→ **What needs to be done**:
Starting at the line that contains "slab('wall_pit_left', -.2, X_EDGE", reproduce each line exactly up to and including the line that contains "bs=40, spec=.3), h)". Reproduce nothing else.

→ **Data rows**:
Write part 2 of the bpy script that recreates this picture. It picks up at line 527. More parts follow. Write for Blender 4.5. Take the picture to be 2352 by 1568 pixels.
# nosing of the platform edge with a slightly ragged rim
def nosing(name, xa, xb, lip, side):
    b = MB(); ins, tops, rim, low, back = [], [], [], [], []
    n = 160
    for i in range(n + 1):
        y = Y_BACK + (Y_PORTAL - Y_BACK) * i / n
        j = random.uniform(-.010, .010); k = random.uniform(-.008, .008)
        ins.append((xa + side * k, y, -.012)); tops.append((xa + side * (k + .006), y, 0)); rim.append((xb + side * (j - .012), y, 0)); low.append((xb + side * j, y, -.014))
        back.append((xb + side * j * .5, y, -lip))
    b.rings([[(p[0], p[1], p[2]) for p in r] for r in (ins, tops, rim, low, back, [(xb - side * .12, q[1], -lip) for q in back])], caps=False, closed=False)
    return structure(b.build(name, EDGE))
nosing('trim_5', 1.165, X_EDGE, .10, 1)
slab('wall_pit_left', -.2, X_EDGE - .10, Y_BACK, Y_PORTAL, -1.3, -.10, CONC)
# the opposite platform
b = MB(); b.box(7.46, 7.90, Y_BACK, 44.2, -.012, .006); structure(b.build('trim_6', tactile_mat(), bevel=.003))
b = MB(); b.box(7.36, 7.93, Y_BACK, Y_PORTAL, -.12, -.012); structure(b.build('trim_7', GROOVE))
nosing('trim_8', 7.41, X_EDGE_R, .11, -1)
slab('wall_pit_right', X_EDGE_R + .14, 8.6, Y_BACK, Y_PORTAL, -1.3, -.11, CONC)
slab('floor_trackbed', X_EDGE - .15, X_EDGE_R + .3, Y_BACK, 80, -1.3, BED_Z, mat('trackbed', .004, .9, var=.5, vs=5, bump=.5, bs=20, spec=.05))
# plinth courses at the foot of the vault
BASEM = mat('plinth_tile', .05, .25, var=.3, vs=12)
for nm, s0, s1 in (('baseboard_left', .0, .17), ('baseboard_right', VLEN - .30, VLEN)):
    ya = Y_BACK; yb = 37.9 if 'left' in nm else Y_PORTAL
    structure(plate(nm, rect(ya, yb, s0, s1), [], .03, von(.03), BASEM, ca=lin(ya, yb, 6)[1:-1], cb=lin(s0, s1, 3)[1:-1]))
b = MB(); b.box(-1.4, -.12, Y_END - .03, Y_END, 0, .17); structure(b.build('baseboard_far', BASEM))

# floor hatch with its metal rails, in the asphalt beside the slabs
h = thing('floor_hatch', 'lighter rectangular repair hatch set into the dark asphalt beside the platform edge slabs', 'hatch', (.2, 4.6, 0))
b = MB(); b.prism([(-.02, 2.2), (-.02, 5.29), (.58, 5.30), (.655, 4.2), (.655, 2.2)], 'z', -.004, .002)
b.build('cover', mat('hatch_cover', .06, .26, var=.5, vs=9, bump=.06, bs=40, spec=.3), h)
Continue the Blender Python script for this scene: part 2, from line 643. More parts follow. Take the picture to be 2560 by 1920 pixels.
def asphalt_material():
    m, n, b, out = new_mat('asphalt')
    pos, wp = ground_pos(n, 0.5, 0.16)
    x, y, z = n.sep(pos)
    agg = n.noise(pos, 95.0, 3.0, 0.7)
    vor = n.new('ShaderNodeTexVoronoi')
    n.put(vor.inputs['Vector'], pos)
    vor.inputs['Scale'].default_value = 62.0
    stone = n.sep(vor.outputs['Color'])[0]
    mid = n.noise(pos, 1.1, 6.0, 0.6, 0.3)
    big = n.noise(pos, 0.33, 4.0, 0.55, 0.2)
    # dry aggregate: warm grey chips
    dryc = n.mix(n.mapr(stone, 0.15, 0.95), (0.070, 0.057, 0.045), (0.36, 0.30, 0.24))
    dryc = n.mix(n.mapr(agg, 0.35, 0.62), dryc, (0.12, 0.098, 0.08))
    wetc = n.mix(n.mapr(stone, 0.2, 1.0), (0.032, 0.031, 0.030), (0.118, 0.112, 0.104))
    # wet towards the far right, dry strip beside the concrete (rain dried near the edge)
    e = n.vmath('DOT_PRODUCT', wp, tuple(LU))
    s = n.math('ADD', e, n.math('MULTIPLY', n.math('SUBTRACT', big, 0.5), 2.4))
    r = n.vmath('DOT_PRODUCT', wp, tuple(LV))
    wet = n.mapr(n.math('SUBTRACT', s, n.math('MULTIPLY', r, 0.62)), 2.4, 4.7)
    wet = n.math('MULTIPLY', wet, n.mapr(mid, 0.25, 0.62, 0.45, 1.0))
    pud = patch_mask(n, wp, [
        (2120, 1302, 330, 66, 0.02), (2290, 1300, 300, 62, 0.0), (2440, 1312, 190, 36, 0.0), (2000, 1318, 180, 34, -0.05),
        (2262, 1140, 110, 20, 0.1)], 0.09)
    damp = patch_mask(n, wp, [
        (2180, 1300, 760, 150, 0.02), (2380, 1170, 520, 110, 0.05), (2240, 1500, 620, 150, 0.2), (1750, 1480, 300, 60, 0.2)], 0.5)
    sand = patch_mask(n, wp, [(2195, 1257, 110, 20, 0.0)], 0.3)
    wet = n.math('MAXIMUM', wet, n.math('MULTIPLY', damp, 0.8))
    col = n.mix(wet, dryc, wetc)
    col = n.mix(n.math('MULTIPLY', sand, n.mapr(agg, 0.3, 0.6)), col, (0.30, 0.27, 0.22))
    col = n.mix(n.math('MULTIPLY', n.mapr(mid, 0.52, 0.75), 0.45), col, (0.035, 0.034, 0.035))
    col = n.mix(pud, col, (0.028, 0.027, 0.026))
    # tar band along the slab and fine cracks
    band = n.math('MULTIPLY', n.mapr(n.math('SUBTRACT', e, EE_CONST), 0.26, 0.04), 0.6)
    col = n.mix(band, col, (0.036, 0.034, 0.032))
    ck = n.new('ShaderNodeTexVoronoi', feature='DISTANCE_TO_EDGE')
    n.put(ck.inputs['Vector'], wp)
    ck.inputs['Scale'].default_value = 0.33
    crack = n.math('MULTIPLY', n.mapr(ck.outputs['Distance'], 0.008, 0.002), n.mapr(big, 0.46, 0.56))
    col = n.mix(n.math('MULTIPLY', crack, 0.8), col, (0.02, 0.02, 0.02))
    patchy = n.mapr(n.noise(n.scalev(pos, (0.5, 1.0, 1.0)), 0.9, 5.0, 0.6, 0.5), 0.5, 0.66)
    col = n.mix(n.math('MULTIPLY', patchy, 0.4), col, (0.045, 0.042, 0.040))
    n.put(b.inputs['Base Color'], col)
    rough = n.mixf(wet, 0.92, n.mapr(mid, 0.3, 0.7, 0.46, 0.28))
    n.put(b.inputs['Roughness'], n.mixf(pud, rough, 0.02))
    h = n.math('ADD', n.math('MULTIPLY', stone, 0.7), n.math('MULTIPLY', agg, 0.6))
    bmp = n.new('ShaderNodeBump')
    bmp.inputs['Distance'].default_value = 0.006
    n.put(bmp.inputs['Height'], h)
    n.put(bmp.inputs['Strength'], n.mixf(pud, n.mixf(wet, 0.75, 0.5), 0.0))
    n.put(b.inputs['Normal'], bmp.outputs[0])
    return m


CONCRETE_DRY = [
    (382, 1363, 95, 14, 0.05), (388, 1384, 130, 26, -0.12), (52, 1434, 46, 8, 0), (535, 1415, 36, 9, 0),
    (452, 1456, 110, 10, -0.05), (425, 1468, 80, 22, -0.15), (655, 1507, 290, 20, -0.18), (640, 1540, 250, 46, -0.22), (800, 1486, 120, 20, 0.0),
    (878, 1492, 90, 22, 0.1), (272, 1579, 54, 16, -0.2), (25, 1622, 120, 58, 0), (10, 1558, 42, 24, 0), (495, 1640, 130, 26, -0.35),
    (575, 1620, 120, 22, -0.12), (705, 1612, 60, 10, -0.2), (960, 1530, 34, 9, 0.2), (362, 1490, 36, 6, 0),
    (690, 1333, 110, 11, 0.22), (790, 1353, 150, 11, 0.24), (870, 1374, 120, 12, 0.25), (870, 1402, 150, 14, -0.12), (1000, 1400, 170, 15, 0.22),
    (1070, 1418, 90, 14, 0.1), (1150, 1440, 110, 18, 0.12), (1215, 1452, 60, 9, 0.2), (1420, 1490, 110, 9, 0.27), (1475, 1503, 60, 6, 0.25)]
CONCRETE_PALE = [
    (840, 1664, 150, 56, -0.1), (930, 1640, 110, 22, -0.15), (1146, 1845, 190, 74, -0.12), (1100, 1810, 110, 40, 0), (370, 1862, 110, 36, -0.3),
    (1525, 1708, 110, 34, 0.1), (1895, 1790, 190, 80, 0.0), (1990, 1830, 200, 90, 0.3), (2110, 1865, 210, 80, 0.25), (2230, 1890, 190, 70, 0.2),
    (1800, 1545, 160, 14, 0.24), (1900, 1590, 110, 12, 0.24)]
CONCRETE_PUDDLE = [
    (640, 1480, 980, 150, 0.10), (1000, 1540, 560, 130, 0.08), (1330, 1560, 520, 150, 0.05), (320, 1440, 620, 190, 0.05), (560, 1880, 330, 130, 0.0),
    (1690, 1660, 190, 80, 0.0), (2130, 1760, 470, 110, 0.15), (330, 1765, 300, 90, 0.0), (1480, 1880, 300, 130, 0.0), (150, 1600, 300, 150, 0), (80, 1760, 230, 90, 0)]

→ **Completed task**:
slab('wall_pit_left', -.2, X_EDGE - .10, Y_BACK, Y_PORTAL, -1.3, -.10, CONC)
# the opposite platform
b = MB(); b.box(7.46, 7.90, Y_BACK, 44.2, -.012, .006); structure(b.build('trim_6', tactile_mat(), bevel=.003))
b = MB(); b.box(7.36, 7.93, Y_BACK, Y_PORTAL, -.12, -.012); structure(b.build('trim_7', GROOVE))
nosing('trim_8', 7.41, X_EDGE_R, .11, -1)
slab('wall_pit_right', X_EDGE_R + .14, 8.6, Y_BACK, Y_PORTAL, -1.3, -.11, CONC)
slab('floor_trackbed', X_EDGE - .15, X_EDGE_R + .3, Y_BACK, 80, -1.3, BED_Z, mat('trackbed', .004, .9, var=.5, vs=5, bump=.5, bs=20, spec=.05))
# plinth courses at the foot of the vault
BASEM = mat('plinth_tile', .05, .25, var=.3, vs=12)
for nm, s0, s1 in (('baseboard_left', .0, .17), ('baseboard_right', VLEN - .30, VLEN)):
    ya = Y_BACK; yb = 37.9 if 'left' in nm else Y_PORTAL
    structure(plate(nm, rect(ya, yb, s0, s1), [], .03, von(.03), BASEM, ca=lin(ya, yb, 6)[1:-1], cb=lin(s0, s1, 3)[1:-1]))
b = MB(); b.box(-1.4, -.12, Y_END - .03, Y_END, 0, .17); structure(b.build('baseboard_far', BASEM))

# floor hatch with its metal rails, in the asphalt beside the slabs
h = thing('floor_hatch', 'lighter rectangular repair hatch set into the dark asphalt beside the platform edge slabs', 'hatch', (.2, 4.6, 0))
b = MB(); b.prism([(-.02, 2.2), (-.02, 5.29), (.58, 5.30), (.655, 4.2), (.655, 2.2)], 'z', -.004, .002)
b.build('cover', mat('hatch_cover', .06, .26, var=.5, vs=9, bump=.06, bs=40, spec=.3), h)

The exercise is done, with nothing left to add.